The luxury label’s tax scheme has a lot in common with the one that brought Tim Cook under the wrath of Congress.
Stefano Gabbana, left, and Domenico Dolce.
Via: Antonio Calanni / AP
Designers Domenico Dolce and Stefano Gabbana received a 20-month suspended jail sentence in Italy Wednesday on charges of tax fraud. A judge also ordered the label to pay a fine of 500,000 euros ($670,000).
The pair was convicted of not paying taxes on 200 million euros ($268 million), and of selling the Dolce & Gabbana and D&G brands to Luxembourg holding company Gado (a combination of both designers' names) in 2004 with the aim of not paying taxes on royalties of 1 billion euros ($1.3 billion).

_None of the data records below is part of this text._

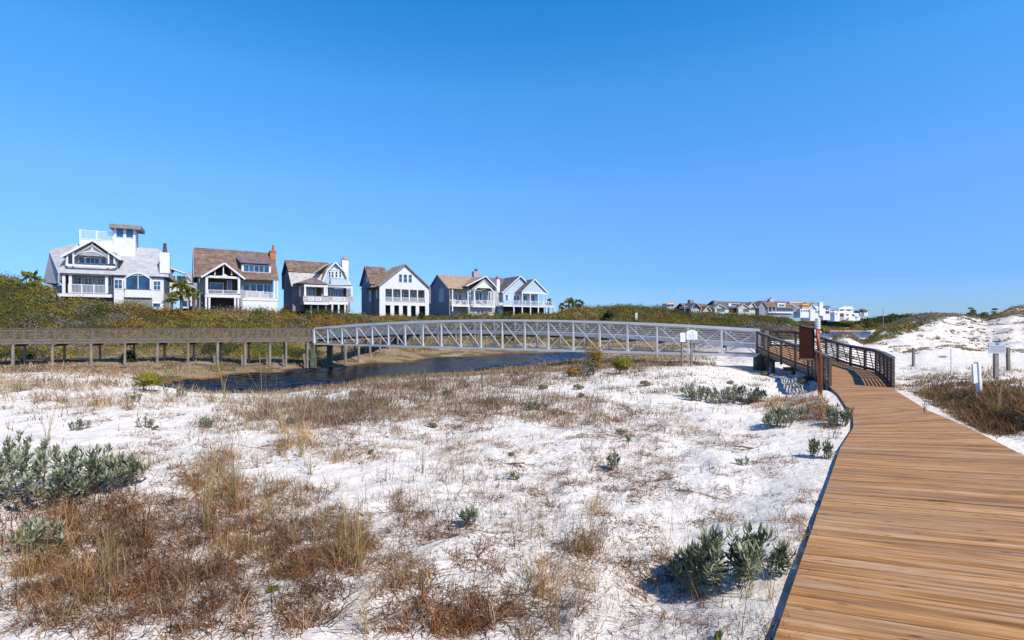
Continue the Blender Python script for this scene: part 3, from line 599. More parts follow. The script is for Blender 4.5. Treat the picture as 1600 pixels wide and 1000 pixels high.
# ------------------------------------------------------------------ signs, posts, stakes
def sign_lines(root, w, z0, z1, n, y, m, x0=0):
    mb = MB()
    for i in range(n):
        z = z1 + (z0 - z1) * (i + .5) / n; x = -w / 2
        while x < w / 2 - .02:
            l = random.uniform(.02, .07); l = min(l, w / 2 - x); mb.box(x0 + x, x0 + x + l, y - .004, y, z - .007, z + .007); x += l + .014
    mb.build('lettering', m, root)
gx, gy, gz = [float(a[0]) for a in ground_at(1282, 619)]
s = empty('sign_post', (gx, gy, gz), 0, 'tall rust red post with ribbed white cap carrying a dark maroon board', 'sign')
MB().tube([(0,0,-.4),(-.03,0,1.2),(-.09,0,2.16)], .068, 14).build('post', M['postred'], s, True)
capm = MB(); 
for i in range(4): capm.tube([(-.09,0,2.16+i*.075),(-.09,0,2.222+i*.075)], [.079, .079], 14)
capm.tube([(-.09,0,2.15),(-.09,0,2.47)], .066, 12); capm.tube([(-.09,0,2.46),(-.09,0,2.50),(-.09,0,2.53)], [.082,.07,.03], 14)
capm.build('cap', M['white'], s, True)
pa = MB(); pa.hexa([(-.86,-.35,1.24),(-.13,.10,1.20),(-.13,.14,1.20),(-.86,-.31,1.24)], [(-.86,-.35,2.27),(-.13,.10,2.17),(-.13,.14,2.17),(-.86,-.31,2.27)])
pa.build('board', M['maroon'], s)
MB().beam((-.87,-.345,2.285), (-.12,.13,2.185), .09, .04).build('frame_bar', M['darkwood'], s); MB().beam((-.87,-.33,1.22), (-.12,.13,1.18), .07, .04).build('frame_bar', M['darkwood'], s)
bo = MB()
for z in (1.95, 1.88, 1.42): bo.box(-.135, -.10, -.075, -.05, z, z + .03)
bo.build('bolts', M['galv'], s)

gx, gy, gz = [float(a[0]) for a in ground_at(1080.5, 572)]
s = empty('notice_sign', (gx, gy, gz), 0, 'white notice board with a peaked top on a grey post in front of the bridge', 'sign'); k = gy / F
MB().box(-.055, .055, -.05, .05, -.4, 42 * k).build('post', M['pile'], s)
hh = 57 * k; w_ = 8.5 * k
MB().prism([(-w_,-.08,hh-15.5*k),(w_,-.08,hh-15.5*k),(w_,-.08,hh-3*k),(w_*.8,-.08,hh-2.5*k),(0,-.08,hh),(-w_*.8,-.08,hh-2.5*k),(-w_,-.08,hh-3*k)], (0,.035,0)).build('board', M['signwhite'], s)
MB().prism([(-.09,-.086,hh-4.6*k),(.10,-.086,hh-4.6*k),(.02,-.086,hh-2.9*k)], (0,.006,0)).build('emblem', M['blueink'], s)
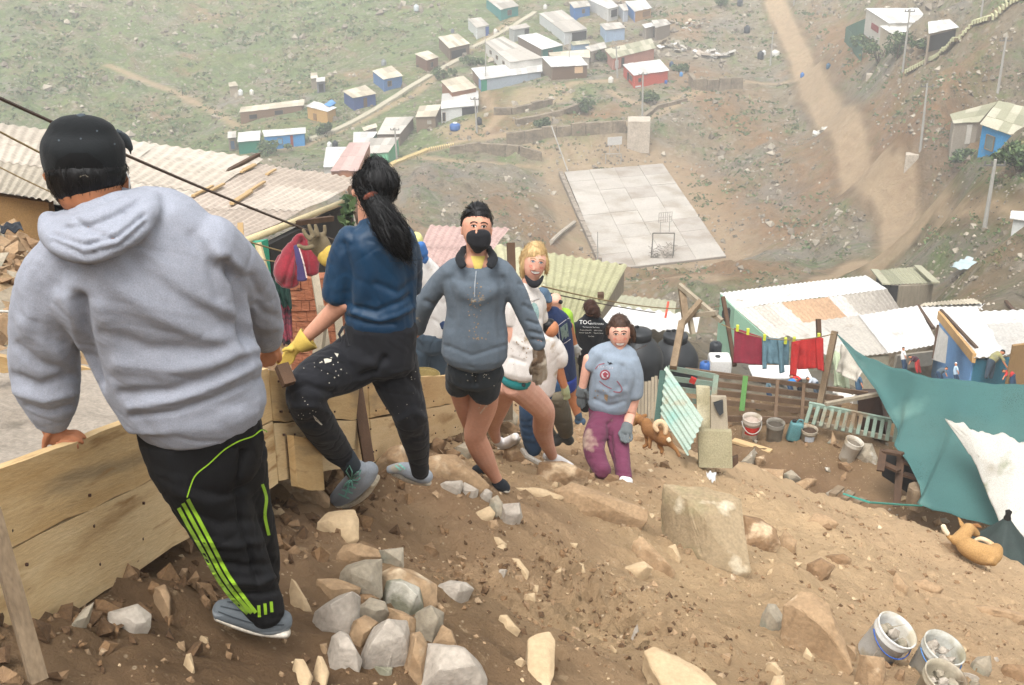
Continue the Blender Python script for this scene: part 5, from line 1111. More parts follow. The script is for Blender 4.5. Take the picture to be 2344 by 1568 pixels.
def stone(pts, h, kind, label, top=.55, gf=NS, cat='stone', name='stone', group='loose stones on the slope', lift=0.0, sink=.05, facets=0, jag=.012, tshift=(0,0), parent=None, fac=None):
    _cx, _cy = sum(p[0] for p in pts)/len(pts), sum(p[1] for p in pts)/len(pts); pts = [(_cx+(a-_cx)*1.1, _cy+(b-_cy)*1.1) for a, b in pts]
    low = max(pts, key=lambda p: p[1]); up = min(pts, key=lambda p: p[1]); g0 = gf(sum(p[0] for p in pts)/len(pts), low[1]-.12*(low[1]-up[1]))
    gn = Vector((.34,.32,.88)).normalized() if gf is NS else Vector((0,0,1)); tc = (-g0).normalized()
    wpx = max(p[0] for p in pts)-min(p[0] for p in pts); size = .5*max(wpx, low[1]-up[1])*PX(g0)[2]/F
    lam = min(.72, .2+.75*h/size); nrm = (gn*(1-lam)+tc*lam).normalized(); Q = []
    for p in pts: d = D(*p); t = g0.dot(nrm)/d.dot(nrm); Q.append(d*t)
    c = sum(Q, Vector())/len(Q); P = []
    for q in Q:
        P.append(q); P.append(q+(c-q)*.22-gn*(h*.9+sink)-tc*h*.3)
    ni = rk.choice([3,3,4,5]) if len(Q) > 4 else 2; a0 = rk.random()*6
    for k in range(ni):
        q = Q[int((k+rk.random()*.5)/ni*len(Q)) % len(Q)]; P.append(c+(q-c)*rk.uniform(.35,.72)+nrm*h*rk.uniform(.28,.55))
    bm = bmesh.new()
    for p in P: bm.verts.new(p)
    bmesh.ops.convex_hull(bm, input=bm.verts[:])
    bmesh.ops.delete(bm, geom=[v for v in bm.verts if not v.link_faces], context='VERTS')
    bmesh.ops.bevel(bm, geom=bm.edges[:], offset=min(.006, size*.03), segments=1, profile=.5, affect='EDGES')
    bmesh.ops.triangulate(bm, faces=bm.faces[:])
    for _ in range(2 if size > .1 else 1): bmesh.ops.subdivide_edges(bm, edges=[e for e in bm.edges if e.calc_length() > size*.15], cuts=1, use_grid_fill=True)
    bmesh.ops.triangulate(bm, faces=bm.faces[:])
    sd_ = Vector((rk.random()*50,0,0))
    for v in bm.verts:
        v.co += (v.co-c).normalized()*(noise.noise(v.co*5+sd_)*size*.045+noise.noise(v.co*22+sd_)*min(jag, size*.05))
    vs = [v.co.copy() for v in bm.verts]; fs = [[v.index for v in f.verts] for f in bm.faces]; bm.free()
    o = mk(name, vs, fs, RM[kind], parent, False)
    o.data.polygons.foreach_set('use_smooth', [True]*len(o.data.polygons)); m_ = o.modifiers.new('e', 'EDGE_SPLIT'); m_.split_angle = R(22)
    if parent is None: tag(o, label, cat, group)
    return o
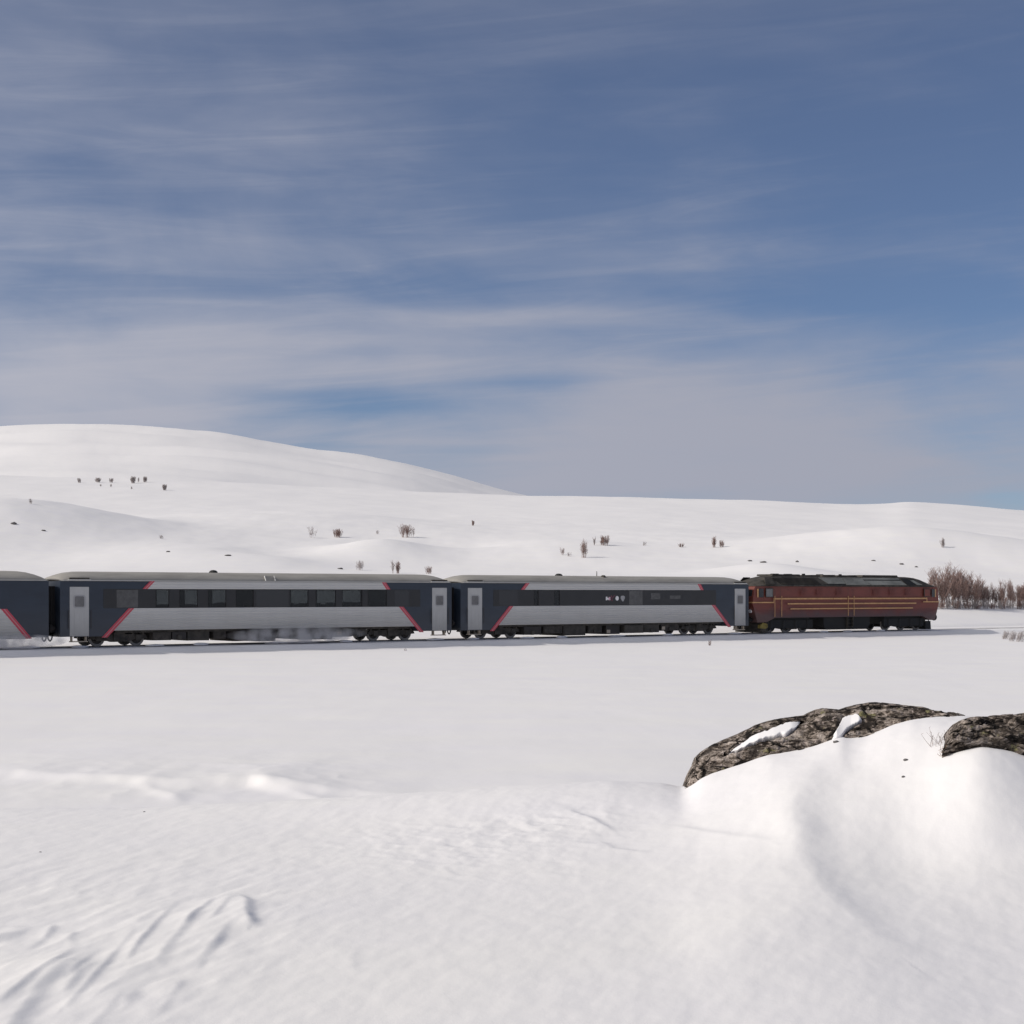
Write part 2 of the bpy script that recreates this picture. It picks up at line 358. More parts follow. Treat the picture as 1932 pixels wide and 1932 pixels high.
def pchip(x, y, q):
    h = np.diff(x); d = np.diff(y)/h; m = np.zeros_like(y)
    a, b = d[:-1], d[1:]; w1 = 2*h[1:]+h[:-1]; w2 = h[1:]+2*h[:-1]
    ok = a*b > 0
    m[1:-1] = np.where(ok, (w1+w2)/(np.where(ok, w1/np.where(a==0,1,a)+w2/np.where(b==0,1,b), 1)), 0)
    m[0] = d[0]; m[-1] = d[-1]
    i = np.clip(np.searchsorted(x, q)-1, 0, len(x)-2); t = (q-x[i])/h[i]
    return (y[i]*(1+2*t)*(1-t)**2 + h[i]*m[i]*t*(1-t)**2 + y[i+1]*t*t*(3-2*t) + h[i]*m[i+1]*t*t*(t-1))

SNOWLINE = [(1290,1492),(1312,1478),(1320,1470),(1345,1460),(1400,1443),(1450,1425),(1500,1418),(1540,1408),(1565,1398),(1585,1390),(1605,1394),(1630,1391),(1680,1370),(1720,1358),(1760,1354),(1815,1352)]
crest_y = smooth_curve([(-900,1560),(-300,1545),(0,1535),(270,1531),(500,1522),(730,1506),(1000,1488),(1150,1481),(1245,1485),(1272,1489)]+SNOWLINE+[(1900,1360),(2100,1400),(2400,1480)], 7)
y107 = smooth_curve([(-900,1600),(0,1582),(600,1578),(1000,1565),(1200,1560),(1300,1550),(1400,1518),(1485,1489),(1540,1481),(1610,1472),(1680,1458),(1720,1448),(1750,1438),(1783,1425),(1820,1412),(1850,1406),(1890,1411),(1932,1424),(2050,1470),(2300,1550)], 16)
z90 = smooth_curve([(-900,-1.6),(900,-1.6),(1200,-1.585),(1300,-1.565),(1420,-1.525),(1520,-1.495),(1600,-1.515),(1700,-1.55),(1780,-1.535),(1860,-1.515),(1960,-1.52),(2100,-1.56),(2600,-1.65)], 30)
sky_y = smooth_curve([(-900,875),(-200,890),(0,897),(250,903),(450,911),(650,920),(830,930),(1000,935),(1200,938),(1410,943),(1560,949),(1640,950),(1675,949),(1715,946),(1760,949),(1800,951),(1932,962),(2200,985),(2900,1010)], 14)
far_y = smooth_curve([(-900,870),(-300,828),(0,806),(150,801),(330,806),(430,815),(500,827),(600,845),(750,870),(850,894),(930,917),(985,931),(1050,946),(1300,1000),(2900,1040)], 22)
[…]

The ruling was shocking to not only the fashion house's legal team, which plans to appeal, but also to international tax expert Tim Larson, who noted that the overall idea behind Dolce & Gabbana's tax scheme is legal in Italy.
"The fundamental baseline strategy is moving some of their intellectual property to another jurisdiction and be taxed at a lower rate," said Larson, a partner at accounting firm Marcum. "That's what Apple's doing, that's what Google's doing — many companies are doing it." These include American fashion labels, like Michael Kors. (Michael Kors paid a 37% tax rate, according to its latest filing, which also lists as a business risk pending legislation "that would, if enacted, treat us as a U.S. corporation for U.S. federal income tax purposes.")
Larson, who expects Wednesday's ruling to get overturned on appeal, likened the Italian government making an example of Dolce & Gabbana, one of the country's most high-profile and glamorous companies, to Congress grilling Tim Cook on Apple's $100 billion in holdings in Ireland, where the tax rate is 12.5%.
Erecting tax structures in other countries isn't illegal in the U.S. or Italy, which have comparable tax rates, but governments don't like them because they "highlight the shifting of profits from one jurisdiction to lower tax jurisdiction," said Larson. "But when you dig into the rules, it holds up."
Companies setting up these tax structures have to follow certain rules, like hiring a certain number of employees — they can't just erect empty companies for show alone. A prosecutor in Dolce & Gabbana's case described the label's Luxembourg company as a shell that didn't make administrative or financial decisions — or, to use her more poetic phrasing, "a sort of cloud with the consistency of gas." But, "such a reputable fashion design company is not going to risk something just to save a little bit of tax money," Larson said. "That's why I'm sure they had their ducks in a row."
The designers are not likely to go to jail, because in Italy, jail sentences of less than two years don't usually have to be fulfilled.